Искренне твой Н. Гумилев.
141. А. А. Ахматовой
<Заболотце.> 6 июля 1915 <г. Действующая армия.>
Дорогая моя Аничка,
наконец-то и от тебя письмо, но, очевидно, второе (с сологубовским), первого пока нет. А я уж послал тебе несколько упреков, прости меня за них. Я тебе писал, что мы на новом фронте. Мы были в резерве, но дня четыре тому назад перед нами потеснили армейскую дивизию, и мы пошли поправлять дело. Вчера с этим покончили, кое-где выбили неприятеля и теперь опять отошли валяться на сене и есть вишни. С австрийцами много легче воевать, чем с немцами. Они отвратительно стреляют. Вчера мы хохотали от души, видя, как они обстреливали наш аэроплан. Снаряды рвались по крайней мере верст за пять от него. Сейчас война приятная, огорчают только пыль во время переходов и дожди, когда лежишь в цепи. Но то и другое бывают редко. Здоровье мое отлично.

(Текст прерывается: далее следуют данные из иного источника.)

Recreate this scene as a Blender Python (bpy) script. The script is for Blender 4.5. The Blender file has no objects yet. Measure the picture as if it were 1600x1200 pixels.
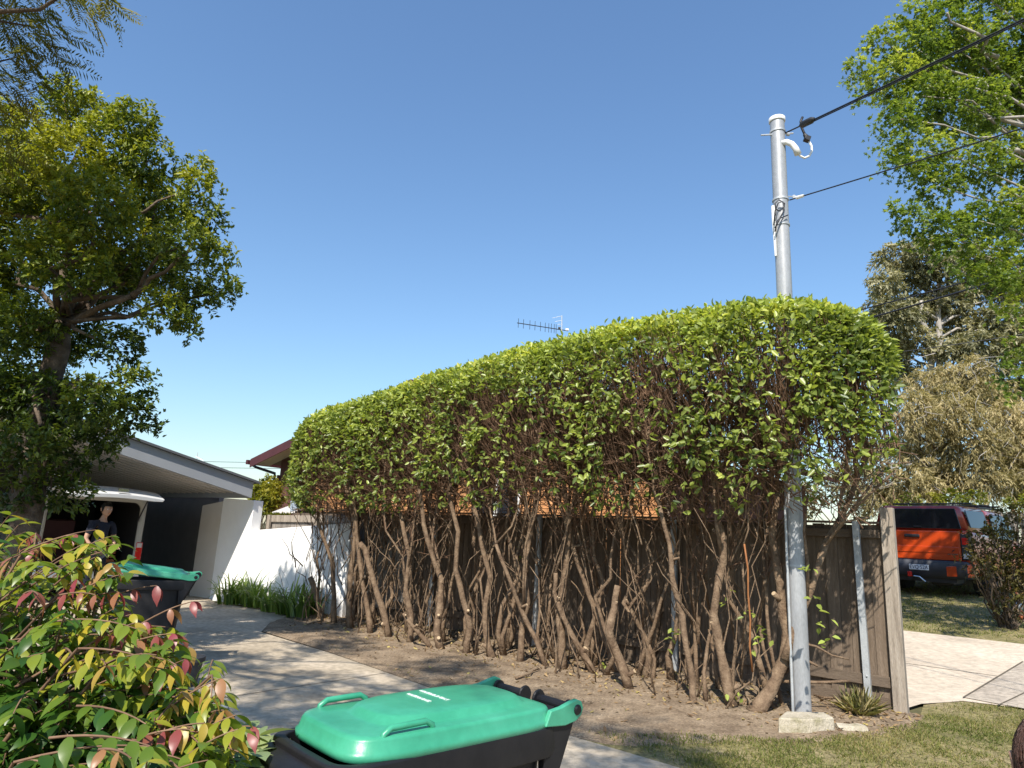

Ну и задала же ты мне работу с письмом Сологубу. Ты так трогательно умоляла меня не писать ему кисло, что я трепетал за каждое мое слово — мало ли что могло почудиться в нем старику. Однако все же сочинил и посылаю тебе копию. Лучше, правда, не мог, на войне тупеешь.
Письмо его меня порадовало, хотя я не знаю, для чего он его написал. А уж наверно для чего-нибудь! Впрочем, я думаю, что оно достаточная компенсация за его поступки по отношению лично ко мне, хотя желанье «держаться подальше от акмеистов» до сих пор им не искуплено.